(Data extract):
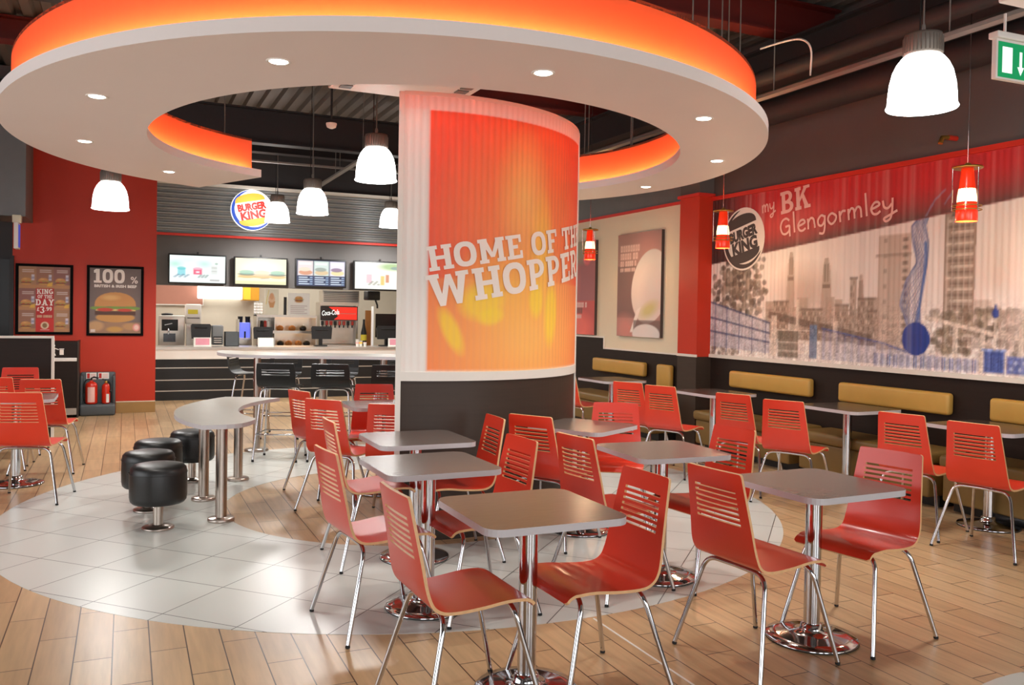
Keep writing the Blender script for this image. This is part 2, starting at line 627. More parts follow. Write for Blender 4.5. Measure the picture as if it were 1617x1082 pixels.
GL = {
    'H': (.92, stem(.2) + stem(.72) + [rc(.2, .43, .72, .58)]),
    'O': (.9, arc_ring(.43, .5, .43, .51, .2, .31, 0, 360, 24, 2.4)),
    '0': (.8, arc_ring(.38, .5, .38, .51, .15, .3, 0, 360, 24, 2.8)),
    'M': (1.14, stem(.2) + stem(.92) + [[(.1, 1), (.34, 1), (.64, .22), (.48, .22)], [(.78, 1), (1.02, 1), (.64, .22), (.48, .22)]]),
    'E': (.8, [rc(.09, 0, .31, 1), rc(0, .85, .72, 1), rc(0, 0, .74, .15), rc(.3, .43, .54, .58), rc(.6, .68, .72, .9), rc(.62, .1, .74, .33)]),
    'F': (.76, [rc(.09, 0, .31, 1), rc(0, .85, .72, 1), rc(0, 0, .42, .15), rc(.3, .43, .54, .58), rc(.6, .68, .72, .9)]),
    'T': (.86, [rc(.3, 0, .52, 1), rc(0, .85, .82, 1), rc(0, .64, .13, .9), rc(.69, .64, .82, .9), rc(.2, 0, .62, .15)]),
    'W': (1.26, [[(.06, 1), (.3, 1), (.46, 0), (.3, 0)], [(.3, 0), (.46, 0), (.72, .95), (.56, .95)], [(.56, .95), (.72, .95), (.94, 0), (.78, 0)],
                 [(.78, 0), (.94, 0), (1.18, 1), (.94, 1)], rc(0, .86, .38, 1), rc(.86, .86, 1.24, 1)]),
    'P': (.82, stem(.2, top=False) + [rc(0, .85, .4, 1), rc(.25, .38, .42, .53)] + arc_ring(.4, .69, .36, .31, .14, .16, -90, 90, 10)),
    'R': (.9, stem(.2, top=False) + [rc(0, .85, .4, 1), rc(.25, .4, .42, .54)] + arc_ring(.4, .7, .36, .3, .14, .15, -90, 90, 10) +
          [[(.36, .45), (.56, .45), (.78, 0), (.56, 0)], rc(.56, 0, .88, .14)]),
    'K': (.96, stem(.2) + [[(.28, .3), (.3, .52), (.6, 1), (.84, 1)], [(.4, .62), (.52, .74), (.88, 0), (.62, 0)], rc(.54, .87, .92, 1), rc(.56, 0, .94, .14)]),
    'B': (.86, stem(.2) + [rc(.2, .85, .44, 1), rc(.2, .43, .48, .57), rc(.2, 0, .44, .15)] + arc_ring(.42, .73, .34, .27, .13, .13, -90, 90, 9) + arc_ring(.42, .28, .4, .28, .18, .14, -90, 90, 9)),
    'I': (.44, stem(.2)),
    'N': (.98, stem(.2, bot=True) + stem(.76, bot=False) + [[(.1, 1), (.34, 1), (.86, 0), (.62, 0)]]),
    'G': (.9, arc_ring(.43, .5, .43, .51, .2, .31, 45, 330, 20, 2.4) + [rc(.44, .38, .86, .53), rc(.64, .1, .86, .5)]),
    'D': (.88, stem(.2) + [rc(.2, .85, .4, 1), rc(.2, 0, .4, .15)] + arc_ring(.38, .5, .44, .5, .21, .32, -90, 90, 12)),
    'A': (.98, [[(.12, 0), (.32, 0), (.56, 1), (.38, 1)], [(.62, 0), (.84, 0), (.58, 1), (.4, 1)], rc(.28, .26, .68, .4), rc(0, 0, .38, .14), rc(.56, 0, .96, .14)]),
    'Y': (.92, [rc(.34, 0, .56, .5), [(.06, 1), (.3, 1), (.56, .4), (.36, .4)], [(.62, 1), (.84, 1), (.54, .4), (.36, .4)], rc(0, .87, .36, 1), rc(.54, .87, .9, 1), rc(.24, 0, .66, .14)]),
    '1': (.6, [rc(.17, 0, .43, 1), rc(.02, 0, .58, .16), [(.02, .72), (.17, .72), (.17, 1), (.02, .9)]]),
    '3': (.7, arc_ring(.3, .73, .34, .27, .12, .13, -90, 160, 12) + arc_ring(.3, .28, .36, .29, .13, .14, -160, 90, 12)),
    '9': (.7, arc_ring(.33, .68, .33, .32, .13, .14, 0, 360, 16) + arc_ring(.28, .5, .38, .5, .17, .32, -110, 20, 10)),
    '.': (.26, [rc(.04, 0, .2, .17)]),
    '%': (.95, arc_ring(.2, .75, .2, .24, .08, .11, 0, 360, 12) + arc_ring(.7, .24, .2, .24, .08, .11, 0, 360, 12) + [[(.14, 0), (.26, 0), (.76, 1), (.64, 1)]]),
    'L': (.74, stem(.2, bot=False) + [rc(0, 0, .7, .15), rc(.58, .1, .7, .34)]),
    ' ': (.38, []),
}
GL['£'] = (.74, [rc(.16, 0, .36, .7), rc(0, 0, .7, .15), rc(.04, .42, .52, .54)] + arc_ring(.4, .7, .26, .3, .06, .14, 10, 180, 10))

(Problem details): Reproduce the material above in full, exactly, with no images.

(Result):
Keep writing the Blender script for this image. This is part 2, starting at line 627. More parts follow. Write for Blender 4.5. Measure the picture as if it were 1617x1082 pixels.
GL = {
    'H': (.92, stem(.2) + stem(.72) + [rc(.2, .43, .72, .58)]),
    'O': (.9, arc_ring(.43, .5, .43, .51, .2, .31, 0, 360, 24, 2.4)),
    '0': (.8, arc_ring(.38, .5, .38, .51, .15, .3, 0, 360, 24, 2.8)),
    'M': (1.14, stem(.2) + stem(.92) + [[(.1, 1), (.34, 1), (.64, .22), (.48, .22)], [(.78, 1), (1.02, 1), (.64, .22), (.48, .22)]]),
    'E': (.8, [rc(.09, 0, .31, 1), rc(0, .85, .72, 1), rc(0, 0, .74, .15), rc(.3, .43, .54, .58), rc(.6, .68, .72, .9), rc(.62, .1, .74, .33)]),
    'F': (.76, [rc(.09, 0, .31, 1), rc(0, .85, .72, 1), rc(0, 0, .42, .15), rc(.3, .43, .54, .58), rc(.6, .68, .72, .9)]),
    'T': (.86, [rc(.3, 0, .52, 1), rc(0, .85, .82, 1), rc(0, .64, .13, .9), rc(.69, .64, .82, .9), rc(.2, 0, .62, .15)]),
    'W': (1.26, [[(.06, 1), (.3, 1), (.46, 0), (.3, 0)], [(.3, 0), (.46, 0), (.72, .95), (.56, .95)], [(.56, .95), (.72, .95), (.94, 0), (.78, 0)],
                 [(.78, 0), (.94, 0), (1.18, 1), (.94, 1)], rc(0, .86, .38, 1), rc(.86, .86, 1.24, 1)]),
    'P': (.82, stem(.2, top=False) + [rc(0, .85, .4, 1), rc(.25, .38, .42, .53)] + arc_ring(.4, .69, .36, .31, .14, .16, -90, 90, 10)),
    'R': (.9, stem(.2, top=False) + [rc(0, .85, .4, 1), rc(.25, .4, .42, .54)] + arc_ring(.4, .7, .36, .3, .14, .15, -90, 90, 10) +
          [[(.36, .45), (.56, .45), (.78, 0), (.56, 0)], rc(.56, 0, .88, .14)]),
    'K': (.96, stem(.2) + [[(.28, .3), (.3, .52), (.6, 1), (.84, 1)], [(.4, .62), (.52, .74), (.88, 0), (.62, 0)], rc(.54, .87, .92, 1), rc(.56, 0, .94, .14)]),
    'B': (.86, stem(.2) + [rc(.2, .85, .44, 1), rc(.2, .43, .48, .57), rc(.2, 0, .44, .15)] + arc_ring(.42, .73, .34, .27, .13, .13, -90, 90, 9) + arc_ring(.42, .28, .4, .28, .18, .14, -90, 90, 9)),
    'I': (.44, stem(.2)),
    'N': (.98, stem(.2, bot=True) + stem(.76, bot=False) + [[(.1, 1), (.34, 1), (.86, 0), (.62, 0)]]),
    'G': (.9, arc_ring(.43, .5, .43, .51, .2, .31, 45, 330, 20, 2.4) + [rc(.44, .38, .86, .53), rc(.64, .1, .86, .5)]),
    'D': (.88, stem(.2) + [rc(.2, .85, .4, 1), rc(.2, 0, .4, .15)] + arc_ring(.38, .5, .44, .5, .21, .32, -90, 90, 12)),
    'A': (.98, [[(.12, 0), (.32, 0), (.56, 1), (.38, 1)], [(.62, 0), (.84, 0), (.58, 1), (.4, 1)], rc(.28, .26, .68, .4), rc(0, 0, .38, .14), rc(.56, 0, .96, .14)]),
    'Y': (.92, [rc(.34, 0, .56, .5), [(.06, 1), (.3, 1), (.56, .4), (.36, .4)], [(.62, 1), (.84, 1), (.54, .4), (.36, .4)], rc(0, .87, .36, 1), rc(.54, .87, .9, 1), rc(.24, 0, .66, .14)]),
    '1': (.6, [rc(.17, 0, .43, 1), rc(.02, 0, .58, .16), [(.02, .72), (.17, .72), (.17, 1), (.02, .9)]]),
    '3': (.7, arc_ring(.3, .73, .34, .27, .12, .13, -90, 160, 12) + arc_ring(.3, .28, .36, .29, .13, .14, -160, 90, 12)),
    '9': (.7, arc_ring(.33, .68, .33, .32, .13, .14, 0, 360, 16) + arc_ring(.28, .5, .38, .5, .17, .32, -110, 20, 10)),
    '.': (.26, [rc(.04, 0, .2, .17)]),
    '%': (.95, arc_ring(.2, .75, .2, .24, .08, .11, 0, 360, 12) + arc_ring(.7, .24, .2, .24, .08, .11, 0, 360, 12) + [[(.14, 0), (.26, 0), (.76, 1), (.64, 1)]]),
    'L': (.74, stem(.2, bot=False) + [rc(0, 0, .7, .15), rc(.58, .1, .7, .34)]),
    ' ': (.38, []),
}
GL['£'] = (.74, [rc(.16, 0, .36, .7), rc(0, 0, .7, .15), rc(.04, .42, .52, .54)] + arc_ring(.4, .7, .26, .3, .06, .14, 10, 180, 10))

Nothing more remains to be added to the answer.